2D projected artwork reflects Māori and Pākeha cultures

  • Auckland

Johnson Witehira has put the fun back in NZ history by creating a 2D projected video artwork  that is influenced by his own identity.

Witehira says, "Nearly all of my mahi is a conversation about being half-caste so that’s why I did produce these two art works one being Māori and one being Pākeha and up until now my art works have always been about resolving that identity."

The 2D artwork forces the characters to overcome challenges. The Māori character hunts animals in order to survive. The missionary tames the Māori by striking them with a holy bible. Its content he says is not intended to offend.
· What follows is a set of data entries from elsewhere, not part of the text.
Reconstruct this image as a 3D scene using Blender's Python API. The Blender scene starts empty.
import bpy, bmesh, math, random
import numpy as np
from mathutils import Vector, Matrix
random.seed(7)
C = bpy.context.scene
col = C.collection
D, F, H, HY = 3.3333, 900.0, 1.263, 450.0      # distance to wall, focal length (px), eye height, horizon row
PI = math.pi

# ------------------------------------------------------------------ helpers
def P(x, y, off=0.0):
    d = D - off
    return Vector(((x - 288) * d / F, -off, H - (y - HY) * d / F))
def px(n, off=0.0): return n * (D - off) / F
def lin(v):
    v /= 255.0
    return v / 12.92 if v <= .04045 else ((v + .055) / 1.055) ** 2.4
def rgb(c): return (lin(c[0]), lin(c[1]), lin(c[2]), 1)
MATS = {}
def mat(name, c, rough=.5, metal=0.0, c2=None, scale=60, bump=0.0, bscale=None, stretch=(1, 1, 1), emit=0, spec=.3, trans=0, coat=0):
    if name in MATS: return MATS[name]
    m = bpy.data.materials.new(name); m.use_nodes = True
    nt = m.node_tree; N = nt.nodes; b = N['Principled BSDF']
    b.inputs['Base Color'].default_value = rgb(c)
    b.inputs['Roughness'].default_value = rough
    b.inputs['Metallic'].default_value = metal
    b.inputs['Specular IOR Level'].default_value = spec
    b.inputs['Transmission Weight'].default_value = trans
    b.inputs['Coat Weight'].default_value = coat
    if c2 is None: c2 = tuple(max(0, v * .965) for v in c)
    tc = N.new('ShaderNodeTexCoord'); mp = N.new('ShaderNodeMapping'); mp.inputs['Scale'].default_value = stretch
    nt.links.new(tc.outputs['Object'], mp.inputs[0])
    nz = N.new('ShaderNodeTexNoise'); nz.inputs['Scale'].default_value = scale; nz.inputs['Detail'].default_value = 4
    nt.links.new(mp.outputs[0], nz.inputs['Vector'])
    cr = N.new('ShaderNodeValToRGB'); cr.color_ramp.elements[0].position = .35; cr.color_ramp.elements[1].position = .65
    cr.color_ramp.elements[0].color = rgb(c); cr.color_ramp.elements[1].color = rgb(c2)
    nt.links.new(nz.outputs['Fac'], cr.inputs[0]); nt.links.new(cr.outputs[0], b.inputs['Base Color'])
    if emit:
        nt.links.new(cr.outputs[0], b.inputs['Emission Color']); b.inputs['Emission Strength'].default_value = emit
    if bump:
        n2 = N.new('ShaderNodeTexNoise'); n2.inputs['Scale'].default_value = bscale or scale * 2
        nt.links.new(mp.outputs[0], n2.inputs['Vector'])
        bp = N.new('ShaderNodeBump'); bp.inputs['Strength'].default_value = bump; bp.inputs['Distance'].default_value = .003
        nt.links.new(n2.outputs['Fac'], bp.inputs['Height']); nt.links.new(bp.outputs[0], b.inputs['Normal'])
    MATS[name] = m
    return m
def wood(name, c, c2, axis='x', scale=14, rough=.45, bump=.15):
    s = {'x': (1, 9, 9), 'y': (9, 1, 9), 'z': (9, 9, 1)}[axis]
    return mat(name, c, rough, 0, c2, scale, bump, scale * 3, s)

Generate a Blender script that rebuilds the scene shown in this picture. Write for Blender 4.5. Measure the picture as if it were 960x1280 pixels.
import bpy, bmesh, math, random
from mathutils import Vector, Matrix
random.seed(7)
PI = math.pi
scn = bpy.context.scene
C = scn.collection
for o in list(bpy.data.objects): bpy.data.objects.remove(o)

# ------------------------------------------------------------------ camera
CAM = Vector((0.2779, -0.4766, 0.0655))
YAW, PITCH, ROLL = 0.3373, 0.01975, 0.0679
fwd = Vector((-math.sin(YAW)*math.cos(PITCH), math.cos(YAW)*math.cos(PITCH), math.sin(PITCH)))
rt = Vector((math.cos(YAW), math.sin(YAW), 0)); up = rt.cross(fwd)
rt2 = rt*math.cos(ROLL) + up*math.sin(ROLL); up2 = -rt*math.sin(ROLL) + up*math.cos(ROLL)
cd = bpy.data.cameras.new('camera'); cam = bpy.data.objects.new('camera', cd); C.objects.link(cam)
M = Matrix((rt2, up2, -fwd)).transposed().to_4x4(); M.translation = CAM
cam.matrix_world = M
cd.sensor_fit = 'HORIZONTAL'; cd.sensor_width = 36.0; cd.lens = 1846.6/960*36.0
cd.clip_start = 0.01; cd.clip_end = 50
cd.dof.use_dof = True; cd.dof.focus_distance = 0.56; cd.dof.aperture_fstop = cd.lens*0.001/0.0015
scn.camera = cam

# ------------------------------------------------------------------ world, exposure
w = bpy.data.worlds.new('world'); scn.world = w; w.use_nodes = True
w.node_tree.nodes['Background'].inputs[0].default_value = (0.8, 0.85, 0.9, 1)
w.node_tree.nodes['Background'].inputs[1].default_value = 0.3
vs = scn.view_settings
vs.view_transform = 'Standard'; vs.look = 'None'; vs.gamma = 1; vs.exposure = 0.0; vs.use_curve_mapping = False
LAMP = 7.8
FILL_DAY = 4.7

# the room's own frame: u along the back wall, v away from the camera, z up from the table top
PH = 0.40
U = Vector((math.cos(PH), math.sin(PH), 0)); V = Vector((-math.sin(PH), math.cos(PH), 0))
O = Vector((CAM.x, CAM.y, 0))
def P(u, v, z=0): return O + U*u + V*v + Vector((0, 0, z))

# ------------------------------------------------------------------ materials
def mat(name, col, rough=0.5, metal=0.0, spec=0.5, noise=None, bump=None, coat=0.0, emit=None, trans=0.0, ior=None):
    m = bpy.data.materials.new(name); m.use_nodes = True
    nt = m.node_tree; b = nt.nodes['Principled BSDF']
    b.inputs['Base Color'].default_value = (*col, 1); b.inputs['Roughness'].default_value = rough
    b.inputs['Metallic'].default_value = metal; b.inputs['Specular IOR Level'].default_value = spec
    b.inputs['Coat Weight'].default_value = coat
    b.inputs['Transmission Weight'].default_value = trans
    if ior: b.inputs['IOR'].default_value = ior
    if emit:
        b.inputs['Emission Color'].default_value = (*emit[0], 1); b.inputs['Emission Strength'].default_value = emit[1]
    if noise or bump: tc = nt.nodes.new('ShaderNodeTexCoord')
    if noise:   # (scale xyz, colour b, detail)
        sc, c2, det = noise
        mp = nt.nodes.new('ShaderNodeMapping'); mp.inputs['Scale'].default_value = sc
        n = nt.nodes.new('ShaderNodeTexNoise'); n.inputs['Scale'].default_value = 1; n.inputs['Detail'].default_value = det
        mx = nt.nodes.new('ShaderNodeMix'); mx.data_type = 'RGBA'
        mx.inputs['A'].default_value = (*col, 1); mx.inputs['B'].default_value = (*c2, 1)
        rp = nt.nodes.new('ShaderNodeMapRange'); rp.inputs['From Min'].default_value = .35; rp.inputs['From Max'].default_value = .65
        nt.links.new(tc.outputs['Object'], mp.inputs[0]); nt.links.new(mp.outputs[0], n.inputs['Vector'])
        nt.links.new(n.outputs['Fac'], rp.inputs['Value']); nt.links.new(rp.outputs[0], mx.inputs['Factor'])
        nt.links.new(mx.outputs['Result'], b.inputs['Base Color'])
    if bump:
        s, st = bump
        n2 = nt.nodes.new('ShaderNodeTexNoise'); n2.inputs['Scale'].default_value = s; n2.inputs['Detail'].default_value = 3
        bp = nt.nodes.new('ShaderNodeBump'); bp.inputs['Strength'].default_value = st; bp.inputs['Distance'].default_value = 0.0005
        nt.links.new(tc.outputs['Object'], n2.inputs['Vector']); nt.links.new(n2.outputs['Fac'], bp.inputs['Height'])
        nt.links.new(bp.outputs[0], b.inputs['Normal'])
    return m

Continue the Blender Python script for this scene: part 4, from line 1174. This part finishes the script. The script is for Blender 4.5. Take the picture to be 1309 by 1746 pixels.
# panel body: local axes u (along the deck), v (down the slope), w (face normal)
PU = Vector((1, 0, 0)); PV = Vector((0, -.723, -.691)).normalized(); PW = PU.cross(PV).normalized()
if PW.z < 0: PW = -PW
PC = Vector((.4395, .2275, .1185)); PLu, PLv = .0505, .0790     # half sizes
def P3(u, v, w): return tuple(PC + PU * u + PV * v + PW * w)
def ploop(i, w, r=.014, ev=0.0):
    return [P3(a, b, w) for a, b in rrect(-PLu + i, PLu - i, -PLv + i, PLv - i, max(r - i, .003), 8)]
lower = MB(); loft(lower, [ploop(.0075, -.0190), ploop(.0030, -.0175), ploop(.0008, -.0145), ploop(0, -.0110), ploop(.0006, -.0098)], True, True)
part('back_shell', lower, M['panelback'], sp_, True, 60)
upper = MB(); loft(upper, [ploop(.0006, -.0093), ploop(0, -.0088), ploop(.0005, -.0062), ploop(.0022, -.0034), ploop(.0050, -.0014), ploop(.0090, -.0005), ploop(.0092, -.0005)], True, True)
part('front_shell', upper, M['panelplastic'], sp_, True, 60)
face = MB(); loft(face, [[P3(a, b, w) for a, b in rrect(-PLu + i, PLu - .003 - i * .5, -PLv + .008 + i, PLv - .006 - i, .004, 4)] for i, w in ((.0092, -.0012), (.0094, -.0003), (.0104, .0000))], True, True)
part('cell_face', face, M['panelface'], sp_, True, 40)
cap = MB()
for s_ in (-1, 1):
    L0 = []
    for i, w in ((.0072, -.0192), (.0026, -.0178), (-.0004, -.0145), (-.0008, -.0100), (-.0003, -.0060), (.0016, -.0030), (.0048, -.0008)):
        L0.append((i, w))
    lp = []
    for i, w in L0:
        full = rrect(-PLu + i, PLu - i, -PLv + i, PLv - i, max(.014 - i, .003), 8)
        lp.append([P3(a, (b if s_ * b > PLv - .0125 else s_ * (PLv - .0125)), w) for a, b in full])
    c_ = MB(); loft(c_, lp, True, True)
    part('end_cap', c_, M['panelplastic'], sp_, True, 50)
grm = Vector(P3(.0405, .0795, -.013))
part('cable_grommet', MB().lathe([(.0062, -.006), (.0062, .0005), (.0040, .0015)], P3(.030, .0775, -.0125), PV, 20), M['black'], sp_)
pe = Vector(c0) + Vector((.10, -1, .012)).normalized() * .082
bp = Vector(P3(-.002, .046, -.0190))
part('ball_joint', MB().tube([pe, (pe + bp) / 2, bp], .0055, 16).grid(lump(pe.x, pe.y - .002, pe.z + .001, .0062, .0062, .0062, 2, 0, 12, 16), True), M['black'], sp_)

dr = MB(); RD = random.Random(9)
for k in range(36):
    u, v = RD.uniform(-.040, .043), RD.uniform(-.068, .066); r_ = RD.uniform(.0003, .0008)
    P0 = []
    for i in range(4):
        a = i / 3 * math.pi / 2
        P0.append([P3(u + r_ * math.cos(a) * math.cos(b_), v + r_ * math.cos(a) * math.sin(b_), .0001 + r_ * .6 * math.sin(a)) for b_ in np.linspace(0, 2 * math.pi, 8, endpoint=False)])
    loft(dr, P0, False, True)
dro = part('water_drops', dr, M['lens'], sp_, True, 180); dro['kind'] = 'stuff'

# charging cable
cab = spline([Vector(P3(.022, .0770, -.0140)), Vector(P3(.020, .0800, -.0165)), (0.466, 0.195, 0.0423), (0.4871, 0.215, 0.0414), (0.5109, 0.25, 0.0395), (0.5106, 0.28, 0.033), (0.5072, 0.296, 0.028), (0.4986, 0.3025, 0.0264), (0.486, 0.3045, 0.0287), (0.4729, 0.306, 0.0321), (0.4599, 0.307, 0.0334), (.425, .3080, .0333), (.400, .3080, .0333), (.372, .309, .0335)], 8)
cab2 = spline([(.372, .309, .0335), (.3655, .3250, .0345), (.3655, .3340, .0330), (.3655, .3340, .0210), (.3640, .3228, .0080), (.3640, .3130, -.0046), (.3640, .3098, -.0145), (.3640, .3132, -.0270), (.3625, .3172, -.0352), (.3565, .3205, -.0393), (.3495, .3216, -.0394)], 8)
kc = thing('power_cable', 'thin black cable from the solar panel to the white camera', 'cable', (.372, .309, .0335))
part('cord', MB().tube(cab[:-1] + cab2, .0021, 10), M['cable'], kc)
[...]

He says, "When we arrived all those things are all history and I guess for some people if your offended maybe you just don’t want to accept that they’re part of our history, Pākeha history, Māori history that aren’t that nice but we need to reflect on those things I think as well."

The idea may strike a chord with some people, but Witehira says Māori knowledge experts, curators and artists from various platforms were consulted about the idea.

"No one ever said that it's a terrible idea or why you’re doing it.  I might still get a response like that and that's fine, that's art.  If people respond to it like that it's kei te pai."

Witehira is unsure of the message he's hoping to achieve, but he is allowing his work to speak for itself.

"One of the main reasons I use video games in this mahi is that it connects an audience with people who I think are interested in art so video games opens up this audience, not just Māori but Pākeha as well to come and connect with art in a different way."

Half Blood will premiere tonight at the Objectspace Gallery in Ponsonby, Auckland, and will be taken to Gisborne during the summer.